Selam Anadolu’nun ruhudur
Selam, Anadolu büyüklüğündeki dava taşını yerli yerine oturtmak için muhtaç olduğumuz fikir ve aksiyon halidir. Nihayetinde selamdır Hakkari’yi Edirne ile buluşturan, Kars’ı Muğla ile birleştiren, Sinop’u Mersin’e yakınlaştıran. Selamdır, Fegiye Teyran’ın dizelerinde aşkı tanıtıp Şeyh Galip’le şiire doyuran, İdris-i Bitlisi’yi Yavuz Sultan Selim’le aynı davaya yoldaş kılıp ümmetin birliğini sağlayan. Selamdır Sultan Ahmet’te Bayram namazını kıldıktan sonra Süleymaniye’de alem-i İslam’ı seyrettiren. Selamdır Bolu’da Hayrettin Tokadî Hazretleri’ni ziyaret edip Konya’da Şeb-i Arus törenlerinde aşka getiren.

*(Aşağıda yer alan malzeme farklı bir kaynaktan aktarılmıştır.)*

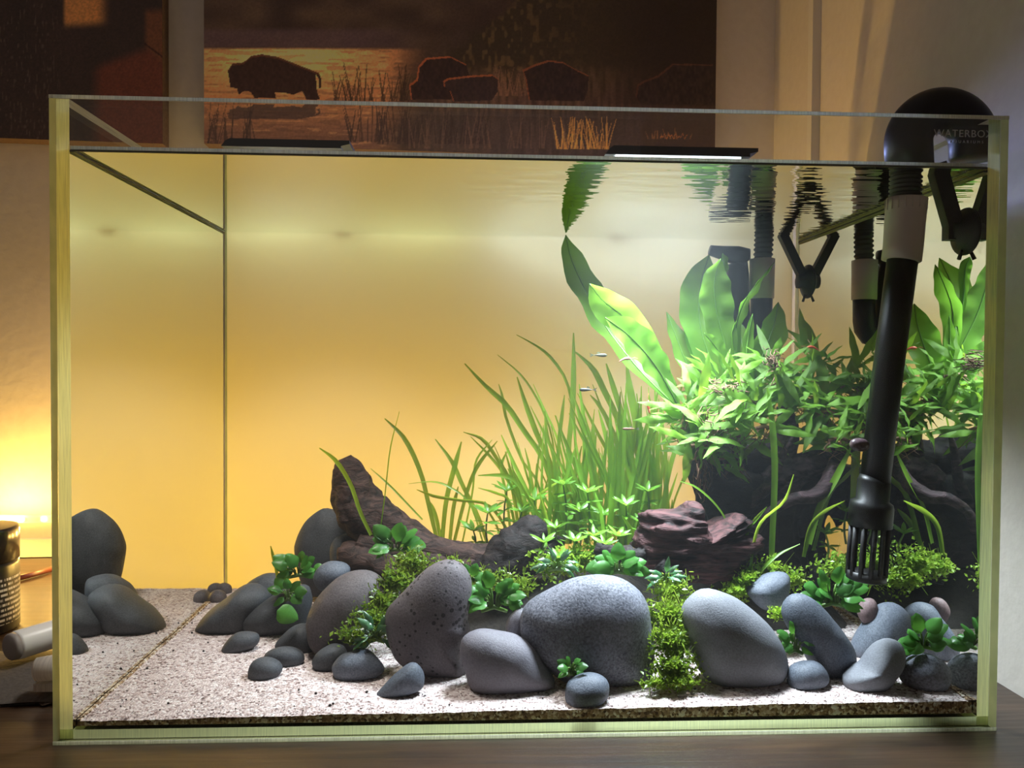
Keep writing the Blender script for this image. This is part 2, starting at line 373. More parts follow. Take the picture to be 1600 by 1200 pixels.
# ------------------------------------------------------------------ pictures on the wall (flat prints painted per vertex)
def proj_np(P):
    Q = P-CAM; z = Q@_F
    return 800+FPX*(Q@_R)/z, 600-FPX*(Q@_U)/z
def s2l(c):
    c = np.asarray(c, float)/255; return np.where(c <= .04045, c/12.92, ((c+.055)/1.055)**2.4)
def inpoly(x, y, P):
    r = np.zeros(x.shape, bool); n = len(P); j = n-1
    for i in range(n):
        xi, yi = P[i]; xj, yj = P[j]
        c = ((yi > y) != (yj > y)) & (x < (xj-xi)*(y-yi)/(yj-yi+1e-9)+xi); r ^= c; j = i
    return r
rng = np.random.default_rng(5)
def vnoise(x, y, sx, sy, seed):
    r = np.random.default_rng(seed); G = r.random((64, 64))
    u = x/sx; v = y/sy; i = np.floor(u).astype(int); j = np.floor(v).astype(int); fu = u-i; fv = v-j
    fu = fu*fu*(3-2*fu); fv = fv*fv*(3-2*fv); g = lambda a, b_: G[a % 64, b_ % 64]
    return (g(i, j)*(1-fu)+g(i+1, j)*fu)*(1-fv)+(g(i, j+1)*(1-fu)+g(i+1, j+1)*fu)*fv
def sst(a, b_, x): t = np.clip((x-a)/(b_-a), 0, 1); return t*t*(3-2*t)
def mixc(c, k, col): return c*(1-k[..., None])+np.array(col, float)*k[..., None]

def bison_picture(x, y):
    c = np.zeros(x.shape+(3,)); c[:] = (44, 29, 23)
    c = mixc(c, .8*vnoise(x, y, 40, 22, 1)*(1-sst(620, 900, x)), (78, 56, 40))
    c = mixc(c, sst(40, 52, y)*(1-sst(70, 80, y))*(1-sst(560, 680, x))*.8, (74, 52, 50))
    edge = 640-np.clip((y-75)*.2, -40, 60)
    glow = np.exp(-((x-440)/120)**2-((y-88)/45)**2)
    wat = sst(73, 79, y)*(1-sst(edge-40, edge+40, x))
    wc = np.zeros_like(c); wc[:] = (150, 92, 56); wc = mixc(wc, np.clip(glow*1.2, 0, 1), (226, 158, 88))
    wc = mixc(wc, sst(150, 222, y)*.75, (82, 52, 42)); rip = vnoise(x, y, 26, 3, 2); wc = mixc(wc, (rip > .66)*.30, (70, 44, 36))
    wc = mixc(wc, (rip < .2)*.2, (235, 170, 100))
    c = c*(1-wat[..., None])+wc*wat[..., None]
    # bank and bush on the right
    bush = sst(0, 30, (x-(770-(y-20)*1.35))+20*(vnoise(x, y, 14, 10, 3)-.5))*(1-sst(120, 165, y))
    c = mixc(c, bush*.9, (43, 31, 20)); c = mixc(c, bush*sst(.55, .8, vnoise(x, y, 5, 9, 4))*.5*(1-sst(780, 960, x)), (96, 66, 36))
    right = sst(620, 700, x)
    c = mixc(c, right*sst(95, 120, y)*(1-sst(880, 1080, x)*.8)*.55*vnoise(x, y, 4, 34, 6), (118, 78, 56))
    c = mixc(c, right*sst(165, 185, y)*.6, (52, 37, 32)); c = mixc(c, sst(900, 1060, x)*.75*(1-sst(160, 170, y)), (24, 14, 12))
    # reeds
    for x0, x1, yb, h, n, col, sd in ((322, 400, 225, 70, 26, (48, 30, 24), 1), (545, 640, 222, 75, 40, (50, 32, 26), 2), (590, 770, 225, 55, 60, (46, 30, 26), 3),
                              (520, 640, 158, 60, 46, (48, 32, 22), 4), (870, 950, 233, 52, 46, (176, 112, 50), 5), (640, 900, 232, 60, 40, (84, 56, 42), 6), (1010, 1080, 217, 18, 12, (120, 72, 40), 7),
                              (770, 830, 150, 50, 30, (100, 64, 44), 8)):
        r = random.Random(sd)
        for k in range(n):
            bx = r.uniform(x0, x1); hh = h*r.uniform(.4, 1); ln = r.uniform(-.25, .25); wd = r.uniform(.7, 1.5)
            t = (yb-y)/hh; k_ = ((np.abs(x-(bx+ln*(yb-y)+ln*8*t*t)) < wd*(1.1-t*.6)) & (t > 0) & (t < 1))
            c = mixc(c, k_*.62, col)
    s = 3.478; P = lambda pts, ox=320: [(ox+a/s, b_/s) for a, b_ in pts]
    B1 = P([(125,385),(150,345),(210,340),(250,305),(310,295),(400,310),(500,350),(590,385),(620,396),(633,430),(630,482),(618,480),(620,430),(604,404),(606,470),(612,505),(627,541),(590,543),(552,541),(530,495),(480,515),(440,505),(380,500),(388,535),(270,532),(250,500),(215,492),(185,517),(175,480),(140,475)])
    B2 = P([(1110,460),(1150,430),(1160,360),(1200,315),(1330,305),(1420,350),(1440,420),(1400,540),(1120,540)])
    B3 = P([(1295,440),(1320,425),(1450,410),(1560,405),(1595,430),(1590,500),(1560,545),(1350,552),(1330,490),(1300,470)])
    B4 = P([(265,380),(330,350),(400,328),(480,335),(560,380),(625,410),(620,490),(600,550),(300,545),(280,420)], 740)
    B5 = P([(880,520),(890,460),(920,440),(1000,410),(1080,345),(1300,350),(1300,570),(900,560)], 740)
    refl = inpoly(x+3*vnoise(x, y, 9, 3, 8), 160-(y-160)*2.2, B1); c = mixc(c, (refl & (y > 160) & (y < 186))*.75, (52, 34, 30))
    for B, rim, col in ((B1, .35, (40, 23, 18)), (B2, 1, (34, 21, 18)), (B3, .9, (38, 26, 24)), (B4, .7, (31, 20, 18)), (B5, .25, (24, 15, 14))):
        k = inpoly(x, y, B); kr = k & ~inpoly(x-2.2, y-2.6, B) if B is not B1 else k & ~inpoly(x, y-3.2, B) & (y < 120)
        c = mixc(c, k*1.0, col); c = mixc(c, k*.4*vnoise(x, y, 3, 6, 9), (64, 42, 32)); c = mixc(c, kr*rim*.8, (150, 72, 38))
    # signature scribble
    sg = (np.abs(y-(213+4*np.sin(x*.9)*np.sin(x*.23+1))) < 1.0) & (x > 1031) & (x < 1074); c = mixc(c, sg*.8, (142, 76, 34))
    c *= (.92+.16*vnoise(x, y, 2.2, 2.2, 11))[..., None]
    return c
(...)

Bazen bir yetimin başını okşamak, bazen bir gariple aynı çorbaya kaşık sallamaktır, bazen de bir şehid evinde gözyaşı kurutmaktır selam. Selam, Anadolu’yu karış karış gezen fikir ve aksiyon kahramanlarının zafer nişanesidir, aşk ve vecd elbisesidir. Selamsızlık modern çağ hastalığıdır
Selamdan kaçmak hazımsızlıktır, kıskançlıktır, hasettir, fesattır, kibirdir. Selamsızlık psikolojik bir
rahatsızlık, cemiyetin içine yerleşmiş bir urdur. Modern dünya, insanı makine ile avladı ve dört duvar arasına hapsetti. Sen güçlüsün dedi, onu “birey” haline getirdi. Yaşadığı mahalleyi yok etti, bahçeli evler yerine cezaevini andıran koridorlardan geçilen kibrit kutusu gibi daireler inşa etti. Ne komşuluk kaldı, ne selam, ne de güven. Sermaye sahipleri patron oldu, biraz okumuşu da “kariyer” müptelası ve kibir budalası. Teneşiri unuttular, toprağın kokusunu ve yağmur duasını. Selamın bir vakti vardı, teneşire varmadan, toprakla buluşmadan, yağmur duası gibi. Çünkü selam kurak gönülleri yeşertir, canlandırır, hayat verir. Selamsızlık ölümdür, çoraklaşmak ve çürümektir. Selam birleştirir, selamsızlık ayrıştırır. Selamların en güzeli hepinizin/hepimizin üzerine olsun.